Relayé sur les ondes de Radio Luxembourg, le cri de l'Abbé Pierre, de son vrai nom Henri Grouès, provoque ce que l'on appellera plus tard une "insurrection de la bonté": un immense mouvement de générosité poussant le gouvernement d'alors à agir.  

"Son appel de 1954 faisait appel à l'humanité, c'était criant de vérité et ça reste criant d'actualité", estime auprès de l'AFP Laurent Desmard, président d'honneur de la Fondation Abbé Pierre. 

"Les gens qui l'écoutaient avaient vécu l'exode, les privations de la guerre et étaient très sensibles à la douleur des personnes vivant dans la rue à une période où il faisait extrêmement froid", se remémore celui qui fut l'ancien secrétaire particulier du prêtre décédé en 2007 à 94 ans.

Loin de s'éteindre avec sa mort, la figure de l'Abbé Pierre, à la barbe blanche, au béret et à la capeline noire, reconnaissable entre tous, et son combat pour les plus démunis continuent d'inspirer militants et artistes.

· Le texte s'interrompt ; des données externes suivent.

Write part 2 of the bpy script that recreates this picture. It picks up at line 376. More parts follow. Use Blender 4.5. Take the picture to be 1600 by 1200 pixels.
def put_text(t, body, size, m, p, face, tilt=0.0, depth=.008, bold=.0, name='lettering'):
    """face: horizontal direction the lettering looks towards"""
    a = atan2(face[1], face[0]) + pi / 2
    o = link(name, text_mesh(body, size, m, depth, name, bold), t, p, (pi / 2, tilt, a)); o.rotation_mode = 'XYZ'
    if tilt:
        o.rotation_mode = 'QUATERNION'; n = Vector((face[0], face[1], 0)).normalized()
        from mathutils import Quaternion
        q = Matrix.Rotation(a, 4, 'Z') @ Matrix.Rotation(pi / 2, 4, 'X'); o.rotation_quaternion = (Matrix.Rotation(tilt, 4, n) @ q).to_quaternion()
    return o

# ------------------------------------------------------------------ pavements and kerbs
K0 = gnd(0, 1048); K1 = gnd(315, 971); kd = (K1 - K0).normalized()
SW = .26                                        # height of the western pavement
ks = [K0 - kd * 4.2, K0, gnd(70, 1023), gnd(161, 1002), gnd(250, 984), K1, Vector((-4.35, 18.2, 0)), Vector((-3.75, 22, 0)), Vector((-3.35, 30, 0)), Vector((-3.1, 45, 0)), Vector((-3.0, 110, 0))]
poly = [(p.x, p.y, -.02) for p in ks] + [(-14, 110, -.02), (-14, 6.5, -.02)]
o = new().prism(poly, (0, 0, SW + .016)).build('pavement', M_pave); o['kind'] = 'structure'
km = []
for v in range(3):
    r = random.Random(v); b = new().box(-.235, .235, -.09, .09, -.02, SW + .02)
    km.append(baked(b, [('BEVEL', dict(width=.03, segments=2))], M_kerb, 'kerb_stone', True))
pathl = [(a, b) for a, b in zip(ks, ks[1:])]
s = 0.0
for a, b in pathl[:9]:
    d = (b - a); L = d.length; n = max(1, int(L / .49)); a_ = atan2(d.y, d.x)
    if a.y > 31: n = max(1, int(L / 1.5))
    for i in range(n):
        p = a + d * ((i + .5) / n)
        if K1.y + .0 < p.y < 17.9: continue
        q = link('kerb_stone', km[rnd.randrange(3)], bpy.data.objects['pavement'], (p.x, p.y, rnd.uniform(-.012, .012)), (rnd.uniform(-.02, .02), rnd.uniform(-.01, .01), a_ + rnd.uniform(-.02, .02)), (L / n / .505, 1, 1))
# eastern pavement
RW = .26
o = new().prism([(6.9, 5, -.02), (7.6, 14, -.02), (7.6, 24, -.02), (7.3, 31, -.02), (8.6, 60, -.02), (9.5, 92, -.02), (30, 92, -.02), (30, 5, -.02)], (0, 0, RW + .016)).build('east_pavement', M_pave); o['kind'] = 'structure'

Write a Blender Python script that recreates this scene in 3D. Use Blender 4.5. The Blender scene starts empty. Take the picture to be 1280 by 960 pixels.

Rien que pour 2023, lui ont été consacrés un biopic ("L'Abbé Pierre, une vie de combats", de Frédéric Tellier, avec Benjamin Lavernhe), une bande dessinée ("L'Abbé Pierre, une vie pour les autres" d'Abdel de Bruxelles et Vincent Cuvellier, chez Casterman) et la réédition d'une biographie ("L'Abbé Pierre, l'insurgé de Dieu" de Pierre Lunel, chez Archipoche). 

Ses discours sont, eux, régulièrement partagés sur les réseaux sociaux, y compris par les plus jeunes sur TikTok, notamment celui prononcé par le prêtre en 1984 contre "les plus riches" et repris par le rappeur Nekfeu dans son morceau "Nique les clones". 

"Ceux qui ont pris tout le plat dans leur assiette, laissant les assiettes des autres vides, et qui ayant tout disent avec une bonne figure +Nous qui avons tout, nous sommes pour la paix !+, je sais ce que je dois leur crier à ceux-là : les premiers violents, les provocateurs, c’est vous !", déclarait l'Abbé Pierre.

Générations actuelles

Dans un sondage TF1 publié en 2021, il arrive en tête du classement sur la personnalité française la plus marquante des 40 dernières années, devançant Coluche, Simone Veil, François Mitterrand ou encore Johnny Hallyday.

Une popularité persistante qui n'étonne pas Laurent Desmard: il décrit un homme "qui prenait feu dès qu'il y avait un combat à mener, c'est cela qui en a fait une sorte d'icône et qui parle aux générations actuelles". 

L'Abbé Pierre avait cette capacité "à provoquer chez les gens une envie de se bouger, cela résonne aujourd'hui dans une société en quête de sens", abonde Nicolas Sueur, président d'Emmaüs France. 

Pour Nathalie Latour, de la Fédération des acteurs de la solidarité (FAS), ces films et ces hommages montrent surtout "que les sujets pour lesquels il se battait restent totalement d'actualité, malheureusement".

Car 70 ans après, l'appel du 1er février ne souffre d'aucun "anachronisme" au vu de la "situation catastrophique" des personnes sans abri, estime Laurent Desmard. 

Selon les derniers chiffres de la Fondation Abbé Pierre, 330.000 personnes étaient sans abri en France en 2022, deux fois plus qu'en 2012. Le nombre d'enfants à la rue a lui atteint un record en novembre 2023, avec 2.822 enfants, dont 686 âgés de moins de trois ans. 

"Emmanuel Macron se ferait rouer de coups verbalement par l'Abbé Pierre qui ne mâchait pas ses mots", s'il était encore vivant, estime le porte-parole de Droit au Logement (DAL), Jean-Baptiste Eyraud.

Pour Antoine Sueur, le prêtre n'aurait sans doute "pas accepté ce qu'il se passe sur la question du logement ou sur la loi immigration". "Il aurait réagi et lancé un nouvel appel".